Quote the entries in full, character for character, without their images.

──────── The data

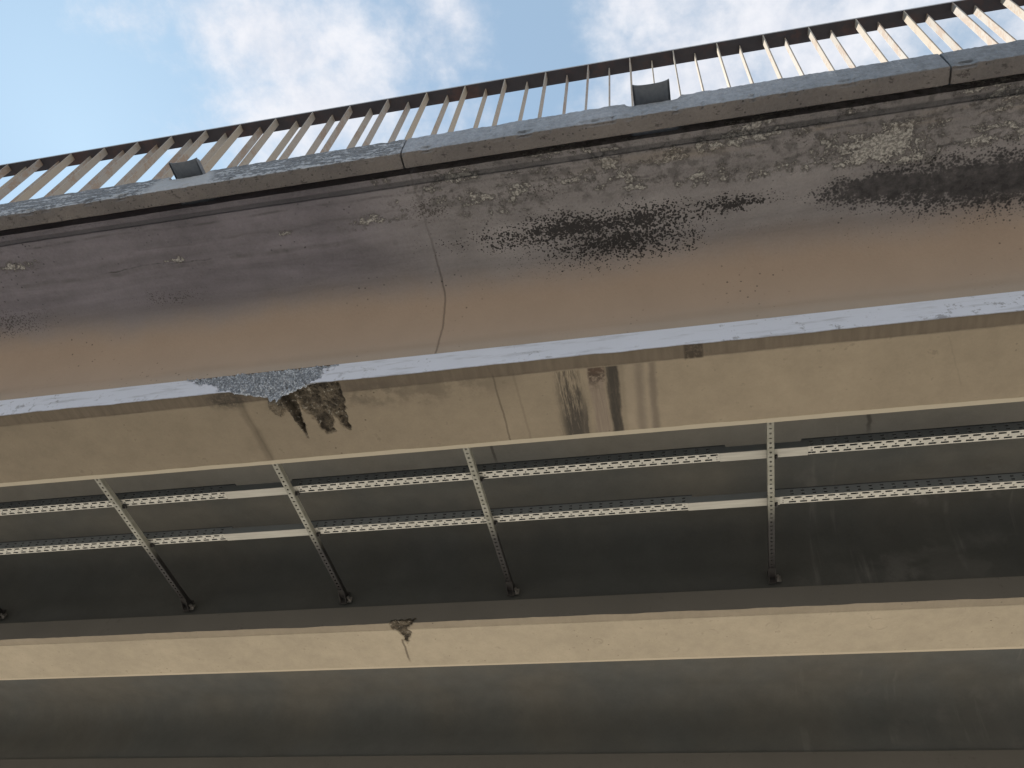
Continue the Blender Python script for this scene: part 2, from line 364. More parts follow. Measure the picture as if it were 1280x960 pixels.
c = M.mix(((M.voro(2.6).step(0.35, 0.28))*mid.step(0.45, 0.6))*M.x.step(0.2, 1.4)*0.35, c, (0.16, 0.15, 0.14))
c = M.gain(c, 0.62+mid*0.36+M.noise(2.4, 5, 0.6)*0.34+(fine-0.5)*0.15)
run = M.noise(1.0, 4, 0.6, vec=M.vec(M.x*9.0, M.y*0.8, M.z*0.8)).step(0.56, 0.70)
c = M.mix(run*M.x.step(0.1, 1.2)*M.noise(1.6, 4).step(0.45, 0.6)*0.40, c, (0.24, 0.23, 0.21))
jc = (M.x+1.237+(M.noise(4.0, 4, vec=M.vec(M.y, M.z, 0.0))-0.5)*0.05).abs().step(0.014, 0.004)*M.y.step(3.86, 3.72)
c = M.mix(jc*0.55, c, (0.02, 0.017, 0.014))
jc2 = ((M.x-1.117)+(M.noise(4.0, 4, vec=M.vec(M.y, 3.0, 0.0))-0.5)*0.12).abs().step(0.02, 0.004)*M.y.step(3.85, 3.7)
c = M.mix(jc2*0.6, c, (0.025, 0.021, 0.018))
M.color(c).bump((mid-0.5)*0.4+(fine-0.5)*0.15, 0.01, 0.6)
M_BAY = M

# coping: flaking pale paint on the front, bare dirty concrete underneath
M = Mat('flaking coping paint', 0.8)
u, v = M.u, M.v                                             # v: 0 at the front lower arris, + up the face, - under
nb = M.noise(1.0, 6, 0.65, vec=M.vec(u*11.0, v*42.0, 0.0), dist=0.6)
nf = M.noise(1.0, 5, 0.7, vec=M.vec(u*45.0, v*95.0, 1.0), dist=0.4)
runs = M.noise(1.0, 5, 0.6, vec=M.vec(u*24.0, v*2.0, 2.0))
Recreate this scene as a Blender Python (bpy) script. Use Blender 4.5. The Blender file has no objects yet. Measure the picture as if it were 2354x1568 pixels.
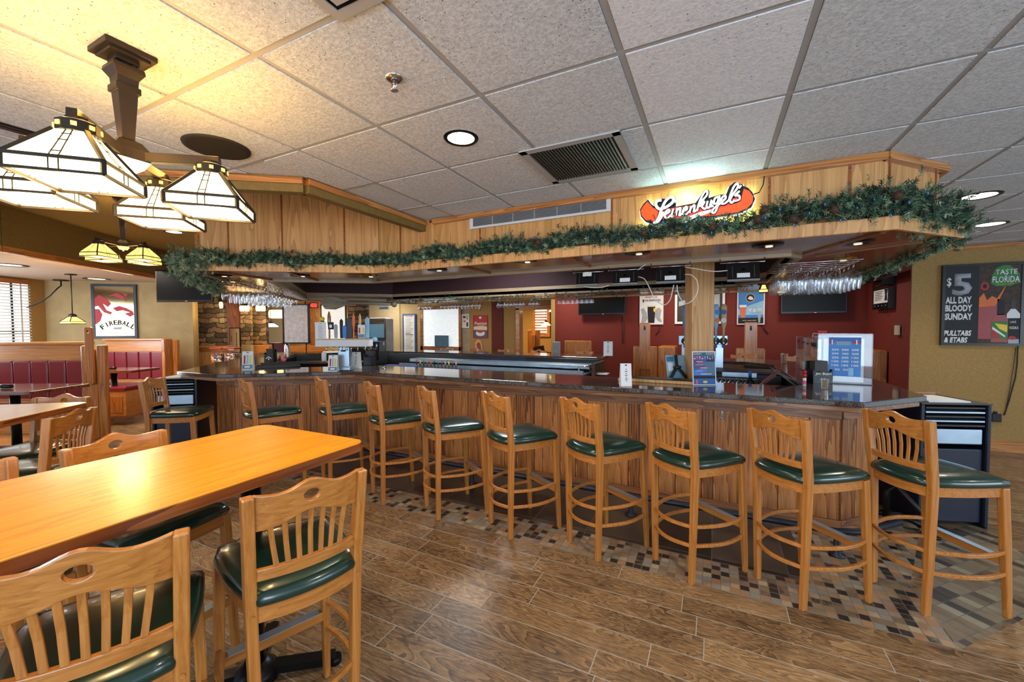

────────────────

--- Response to the exercise ---
Continue the Blender Python script for this scene: part 2, from line 364. More parts follow. Measure the picture as if it were 1280x960 pixels.
c = M.mix(((M.voro(2.6).step(0.35, 0.28))*mid.step(0.45, 0.6))*M.x.step(0.2, 1.4)*0.35, c, (0.16, 0.15, 0.14))
c = M.gain(c, 0.62+mid*0.36+M.noise(2.4, 5, 0.6)*0.34+(fine-0.5)*0.15)
run = M.noise(1.0, 4, 0.6, vec=M.vec(M.x*9.0, M.y*0.8, M.z*0.8)).step(0.56, 0.70)
c = M.mix(run*M.x.step(0.1, 1.2)*M.noise(1.6, 4).step(0.45, 0.6)*0.40, c, (0.24, 0.23, 0.21))
jc = (M.x+1.237+(M.noise(4.0, 4, vec=M.vec(M.y, M.z, 0.0))-0.5)*0.05).abs().step(0.014, 0.004)*M.y.step(3.86, 3.72)
c = M.mix(jc*0.55, c, (0.02, 0.017, 0.014))
jc2 = ((M.x-1.117)+(M.noise(4.0, 4, vec=M.vec(M.y, 3.0, 0.0))-0.5)*0.12).abs().step(0.02, 0.004)*M.y.step(3.85, 3.7)
c = M.mix(jc2*0.6, c, (0.025, 0.021, 0.018))
M.color(c).bump((mid-0.5)*0.4+(fine-0.5)*0.15, 0.01, 0.6)
M_BAY = M

# coping: flaking pale paint on the front, bare dirty concrete underneath
M = Mat('flaking coping paint', 0.8)
u, v = M.u, M.v                                             # v: 0 at the front lower arris, + up the face, - under
nb = M.noise(1.0, 6, 0.65, vec=M.vec(u*11.0, v*42.0, 0.0), dist=0.6)
nf = M.noise(1.0, 5, 0.7, vec=M.vec(u*45.0, v*95.0, 1.0), dist=0.4)
runs = M.noise(1.0, 5, 0.6, vec=M.vec(u*24.0, v*2.0, 2.0))
Recreate this scene as a Blender Python (bpy) script. Use Blender 4.5. The Blender file has no objects yet. Measure the picture as if it were 2354x1568 pixels.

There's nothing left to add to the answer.